Someone has posted this same video before, and I think it is really neat.

One thing confuses me a tiny bit. When he cuts the bark off the expose the cambium layer, it looks like he removes the cambium. I thought the cambium was the bright green layer just under the bark, the part you see when you scratch a tender shoot with a finger nail. But when he trims he cuts that bright green off along with the bark and seems only to leave the solid wood at the beginning of the core. hmmm???


#5

Well, my understanding is the cambium contact occurs basically between the “ring“ left on the trunk, and the very end of the bark left on the scion. The “plug” of wood at the end (where he removed the bark) is basically just to hold the scion in place with tension.

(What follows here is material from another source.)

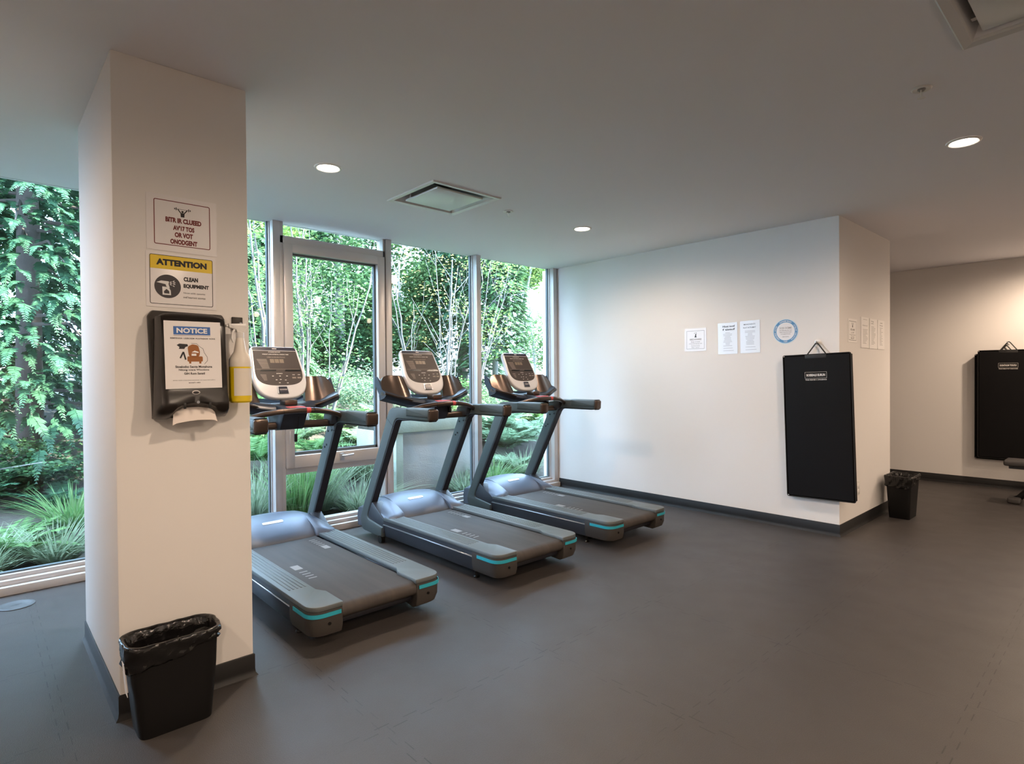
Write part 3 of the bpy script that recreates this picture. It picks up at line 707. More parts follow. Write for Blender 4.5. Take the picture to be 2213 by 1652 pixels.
p.stroke([(-.008, .048), (.012, .047), (.024, .034), (.036, .026), (.040, .010), (.052, -.010), (.052, -.024), (.040, -.038)], .0014, Z1)
p.put('tool_drawing', INK, s)
Print().poly([(-.008, .010), (.004, .018), (.020, .012), (.018, .008), (.004, .010)], Z2).rect(-.008, -.004, .010, .005, Z2).put('machine_highlight', WHITEINK, s)

# hook plate and spray bottle
hk = thing('wall_hook', 'small square black hook plate on the column beside the dispenser', 'hook', (.467, 0, 1.628))
MB().box(-.0235, .0235, -.008, 0, -.029, .029, .003).obj('plate', DISPBACK, hk)
MB().tube([(.0, -.006, -.008), (.0, -.035, -.020), (.0, -.048, -.014), (.0, -.052, .002)], .005, 10).obj('prong', SILVER, hk)
B = thing('spray_bottle', 'milky spray bottle half full of yellow cleaner hanging by the dispenser', 'spray bottle', (.452, -.088, 0))
MB().lathe([(.001, 1.272), (.040, 1.272), (.046, 1.279), (.0465, 1.300), (.0455, 1.43)], n=36, cap=False).obj('liquid', YELLIQ, B)
MB().lathe([(.0455, 1.43), (.0465, 1.445), (.045, 1.462), (.037, 1.480), (.027, 1.495), (.022, 1.520), (.0165, 1.555), (.015, 1.560)], n=36, cap=False).obj('shell', MILKY, B)
rings = []
for z in (1.303, 1.423):
    rings.append([(.0472*math.sin(a), -.0472*math.cos(a), z) for a in [math.radians(-50+100*k/20) for k in range(21)]])
lb = [[(x*1.01, y*1.01, z) for x, y, z in r] for r in rings]
o = MB().add(rings[0]+rings[1]+lb[0]+lb[1], [(i, i+1, 22+i, 21+i) for i in range(20)]+[(42+i, 63+i, 64+i, 43+i) for i in range(20)]).obj('label_patch', M('bottle_label', (.72, .66, .58), .5), B)
o['label'] = 'blank off-white label'
MB().lathe([(.015, 1.556), (.0165, 1.560), (.0165, 1.582), (.014, 1.584)], n=24).obj('collar', WHITEP, B)
MB().prism(round_poly([(-.050, 1.618), (-.046, 1.600), (-.018, 1.594), (-.014, 1.580), (.014, 1.580), (.022, 1.600), (.030, 1.606), (.026, 1.622)], [.003, .003, .006, .003, .003, .008, .004, .006], 3), -.011, .011, lambda a, b, t: (a, t, b), .004, 2).obj('spray_head', WHITEP, B)
MB().tube([(-.020, 0, 1.598), (-.030, 0, 1.580), (-.034, 0, 1.556), (-.028, 0, 1.538)], [.006, .0055, .005, .004], 10).obj('trigger', WHITEP, B)
MB().tube([(-.050, 0, 1.609), (-.058, 0, 1.609)], .006, 12).obj('nozzle', WHITEP, B)

# ------------------------------------------------------------------ waste bins
def bin_outline(x0, x1, y0, y1, r, n=6): return round_poly([(x0, y0), (x1, y0), (x1, y1), (x0, y1)], r, n)
def waste_bin(name, label, loc, rz, base, top, h, rb, rt, flip, seed):
    t = thing(name, label, 'waste bin', loc, rz)
    rnd = random.Random(seed)
    bx, by = base; tx, ty = top
    O = lambda a, b, r: bin_outline(-a, a, -b, b, r, 7)
    lev = [(0, .985, rb*.9), (.012, 1., rb), (.3, 1., rb), (.6, 1., rb), (1., 1., rt)]
    rings = []
    for f, k, r in lev:
        a = (bx+(tx-bx)*f)*k; b = (by+(ty-by)*f)*k
        rings.append([(x, y, f*h*.985) for x, y in O(a, b, r)])
    for f in (1., .5, .02):
        a = (bx+(tx-bx)*f)-.004; b = (by+(ty-by)*f)-.004; rings.append([(x, y, max(f*h*.985, .008)) for x, y in O(a, b, max(rb-.004, .004))])
    MB().loft(rings).obj('bin_body', BLACKP, t, ang=45)
    # liner folded over the rim, sagging and gathered
    n = 120
    def ringpts(a, b, r, z, wob, sag=0.):
        P = O(a, b, r); L = [0.]; Q = P+[P[0]]
        for p, q in zip(Q[:-1], Q[1:]): L.append(L[-1]+math.dist(p, q))
        out = []
        for k in range(n):
            d = L[-1]*k/n; i = max(j for j in range(len(L)) if L[j] <= d+1e-9); i = min(i, len(P)-1)
            w = (d-L[i])/max(L[i+1]-L[i], 1e-9); x = Q[i][0]+(Q[i+1][0]-Q[i][0])*w; y = Q[i][1]+(Q[i+1][1]-Q[i][1])*w
            ph = 2*PI*k/n
            g = wob*1.35*(math.sin(7*ph+z*75+seed)*.55+math.sin(17*ph+seed*2-z*110)*.45+math.sin(29*ph+z*150)*.3)
            nr = math.hypot(x, y)
            out.append((x*(1+g/nr), y*(1+g/nr), z+sag*(.5+.5*x/max(abs(a), 1e-6))+wob*.6*math.sin(13*ph+seed)+(.10*sag*math.sin(5*ph+1.+seed))))
        return out
    wr = 1.5
    rr = [ringpts(tx+.003, ty+.003, rt, h-.108, .0035, .066), ringpts(tx+.006, ty+.006, rt, h-.098, .005, .062), ringpts(tx+.005, ty+.005, rt, h-.080, .006, .050), ringpts(tx+.008, ty+.008, rt, h-.058, .006, .034), ringpts(tx+.010, ty+.010, rt, h-.035, .003, .014),
          ringpts(tx+.012, ty+.012, rt, h-.012, .0016), ringpts(tx+.009, ty+.009, rt, h-.001, .0012), ringpts(tx+.002, ty+.002, rt, h, .0012), ringpts(tx-.006, ty-.006, rt, h-.010, .002),
          ringpts(tx-.012, ty-.012, rt, h-.05, .004), ringpts(tx-.020, ty-.018, rt, h-.13, .005), ringpts(tx-.03, ty-.03, rt*.7, h-.24, .006), ringpts(tx*.6, ty*.6, rt*.5, h*.2, .004)]
    MB().loft(rr).obj('bin_liner', LINER, t, ang=70)
    return t
wb = waste_bin('waste_bin', 'slim black waste bin with liner standing against the column front', (.158, -.138, 0), 0., (.130, .092), (.162, .095), .363, .045, .075, PI, 3)
o = MB().box(-.0012, .0, -.058, -.015, .17, .30).obj('sticker', PAPER2, wb); o.matrix_local = Matrix.Translation((-.1475, .005, 0)) @ Matrix.Rotation(math.radians(-4.6), 4, 'Y'); o['label'] = 'pale paper sticker on its end'
waste_bin('waste_bin', 'small square black waste bin beside the pier, under the far wall', (6.10, -1.235, 0), 0., (.125, .085), (.160, .105), .405, .025, .03, 0., 5)

# ------------------------------------------------------------------ papers on the long wall and pier
R = (0, -1, 0); xw = XR-.0012
s = sheet('wall_sign', 'square white bordered notice, leftmost of the papers on the long wall', 'sign', (xw, .259, 1.724), R, .238, .228)
Print().frame(-.098, -.092, .098, .090, .0022, Z1, .004).put('border', INK, s)
p = Print().text('BBEDANAREE', .002, .004, .128, .017, Z1, .02).text('Shosar ot cocon', 0, -.020, .098, .012, Z1).text('ot stat canott nate tate notat', 0, -.038, .145, .008, Z1).text('ols cancons chot bot', 0, -.054, .096, .006, Z1).text('tvcacca aso otol nal', 0, -.064, .092, .006, Z1).text('Boan  ootosl', 0, -.077, .082, .008, Z1)
p.put('lettering', INKSOFT, s)
Print().disc(.004, .052, .007, Z1, 14).poly([(-.010, .024), (.014, .024), (.006, .046), (-.002, .046)], Z1).stroke([(-.014, .064), (-.004, .068)], .004, Z1).stroke([(.002, .070), (.016, .066)], .004, Z1).put('pictogram', INK, s)
for (y0, y1, z0, z1, lab, head, sd, bd) in ((.016, -.180, 1.570, 1.870, 'glossy laminated page left of its twin, heading in two bold lines, on the long wall', ('Hlost toctf', 'f tistcf'), 1, .03), (-.208, -.397, 1.573, 1.876, 'glossy laminated page between the first laminated page and the round blue sign', ('MANONENTS', 'HLAT INTRAMAT'), 2, .01)):
    w, h = y0-y1, z1-z0
    s = sheet('laminated_page', lab, 'poster', (xw, (y0+y1)/2, (z0+z1)/2), R, w, h, FILM, .012)
    p = Print()
    for k, t in enumerate(head): p.text(t, .012 if sd == 1 else -.004, h/2-.034-.03*k, .125 if sd == 1 else .110+.012*k, .019 if sd == 1 else .013, Z1, bd)
    p.put('heading', INK, s)
    p = Print(); rnd = random.Random(sd)
    for k in range(11): 
        ww = rnd.uniform(.04, .10); p.rect(-ww/2, h/2-.098-.0125*k, ww/2, h/2-.0945-.0125*k, Z1)
    p.rect(-.045, -h/2+.055, .05, -h/2+.058, Z1).rect(-.045, -h/2+.030, .06, -h/2+.033, Z1)
    p.put('text_lines', INKSOFT, s)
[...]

Emergency propagation on ancient crabapple that just fell
#6

I have grafted during the growing months and yes remove the leaves. If grafted before mid summer the scions will grow more. The ones I grafted were with cleft or side grafts. I also wrapped with parafilm in most cases.


#7

Nice pruners


#8

I had the same thought, he’s awfully hard on the cambium. But he’s not removing it all. The part inside the tree is just physical support, I think. So that doesn’t matter if he scrapes it or not. The contact is at the cambium on the rootstock. That’s the only place it can be. But given that he’s doing the graft right where an old branch was, I’m not sure what’s lining up.


#9

My thinking is that pruning is recommended that be done at a branch collar rather than flush with the trunk is because cell growth is more active there and heals much faster. I would think that same cell growth would foster rapid cambrium fusion for the graft.

Also, he uses the drill method where no branch existed, but his chamfering method is different. It would have been nice to have an English translation for what he was doing.

I think it probable that more cambrium is exposed in the collar area. Thoughts, anyone?


#10

Youtube can do a translation although it is not very good but better than nothing.
Here how it is done on a Windows PC. It might be different when using IOS or Android on a phone. Below the Youtube video there is the “Save” function and to the right of that is the “…” which opens the translate function. Once the language is chosen and “auto translate” is selected then closed caption (CC) needs to be selected.


#11

I think @BG1977 and @fruitnut have it right…I think he probably IS removing all the cambium under the bark where he trims the bark off and is only using that stub for support. Then the actual cell producing area/cambium that is being relied on is the bottom edge of the bark he leaves on the scion. this bottom edge cambium appears to line up with the edge of cambium that is just millimeters inside the hole he drills, just under the bark ring left on the rootstock. I also think @RandallW is right…we all know it’s best to prune unwanted limbs right at the collar because cell growth is faster and better at those locations. So it stands to reason that grafting at those collar sites would also improve success rates. At least those are my thoughts?


#12

That’s why he uses a counter sink router bit. By angling the edge there is a better chance of the cambium layer of the scion contacting the rootstock cambium when it is tapped in.
Useful discussion.


#13

Thanks for that. Good to know.


#14

I notice that when drilling where there was no branch, he doesn’t use the router bit for chamfering and merely uses a knife, apparently to trim any ragged bark. I would guess that is because the hole does not expose as much cambium.

Oops, sorry, I checked again and he did chamfer one of those holes, but another on, no. Beats me why.


#15

Super cool stuff there. I love the outside the box thinking. What do we call this, the drill graft? I want to try it now. Looks pretty secure.


#16

Would this work for peaches?


#17

I plan on giving it a try, but with much smaller scions. I have a couple of trees with poor branching that could benefit from an additional branch or two.


#18

Thats exactly what i was thinking


#19

How does he get slipping bark on the scions unless they are from a local orchard ? I don’t think shipped scion is going to work like that.


#20

I attempted a translation of the closed captions of the narration, but the cc was done with speech recognition software and that produces weird results even in English. Perhaps you can imagine the sort of gibberish you would get with Italian and then try translating to English. What you get is word soup. What I did get is that he was grafting four varieties of apples and had 70% success. Hell, I have a 95% success rate on apples using regular rind and whip and tongue grafts.

My success with peaches/nectarines has been only about 25% but it appears I have been grafting too early.